So Justin Searls wrote a great post the other day on The Failures of “Intro to TDD”, and then Bob Martin wrote a great counterpoint to it. Both the posts are well worth reading, though these days I find that the latter of the two is closer to my own practice. But what I really want to talk about is Angela Harms’s response, calling attention to the way Bob Martin’s article is shaped by working in languages with strong refactoring tools:
Bob describes the TDD I know & love, but also mentions alt-ctrl-m, which is not something our JavaScript friends have access to. Wondering.
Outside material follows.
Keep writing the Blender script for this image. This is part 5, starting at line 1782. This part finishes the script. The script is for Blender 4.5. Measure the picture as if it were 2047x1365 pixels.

— Angela Harms (@angelaharms) January 29, 2014
This got me thinking! See, I recently experienced this contrast firsthand. From 2011 to 2012, I got to see what changed in the experience of working on a large Java project while we introduced Groovy into the code base – consciously trading in easier refactoring for a more flexible and dynamic language. I don’t think it made us more afraid of refactoring, but I do think it took conscious effort to keep the habit up as we lost tool support for it. I thought I’d take a few minutes this evening to think through what helped:
Practice the Fundamentals
Laura and I were actively preparing to run a workshop on refactoring techniques, meant to be accessible even to those without great tooling. This meant we were spending a lot of time running through several of the key refactorings by hand, step by step. As George Dinwiddie said in that Twitter thread:
@angelaharms @stevejxsn @joelhelbling Going back to step by step instructions in @martinfowler’s book works. More keystrokes, but not hard.
— George Dinwiddie (@gdinwiddie) January 29, 2014
Pick Your Battles
In Java, it was easier to dive into big refactoring efforts that would juggle around code from dozens of different classes. In Groovy, we’d concentrate our efforts on places where we could make relatively small changes with big structural significance. Frankly, I think this was much better for the overall quality of our code.
Give It Time
In Java, when we migrated from one way of doing things to another, we wouldn’t be satisfied until it was completely done. In Groovy, we got a lot more willing to let both approaches live side by side for a little while. If we changed a method signature, we might continue to support calling it both ways for a few weeks until we’d gotten a chance to update all the callers. If we’d extracted a class, we might keep delegating to it, rather than using it in isolation. This let us get important changes in even if we didn’t have time to “push them through all the way”, and also gave us a chance to try out the new design while it was still easy to migrate back.
Split Files at the End
This is a small technique, but I’ve found it a big help. These days, if I’m splitting out new classes or modules, I’ll almost always start by doing all the work in the same file I’m extracting them from. Then at the end, when I’m sure they’re ready to go, I’ll move them to their own file. Even if you plan to follow a standard of one-class-per-file, it helps a lot to have everything in one place when you’re first splitting up a class.
Use Tools When You Can
Even without great IDE support for refactoring, we still had some, and we used it whenever we could. Smaller, easier-to-implement refactorings like Rename or Move are often steps in bigger refactorings like Extract Class. Even where the IDE couldn’t refactor for us, it could help us find code that needed to be changed. If you have tools that can give you insight into your code, use them!
And remember: languages with poorer refactoring tools often have richer, more expressive syntax. This makes it harder for an IDE to refactor your code automatically, but means that you can make more meaningful changes in fewer lines of code.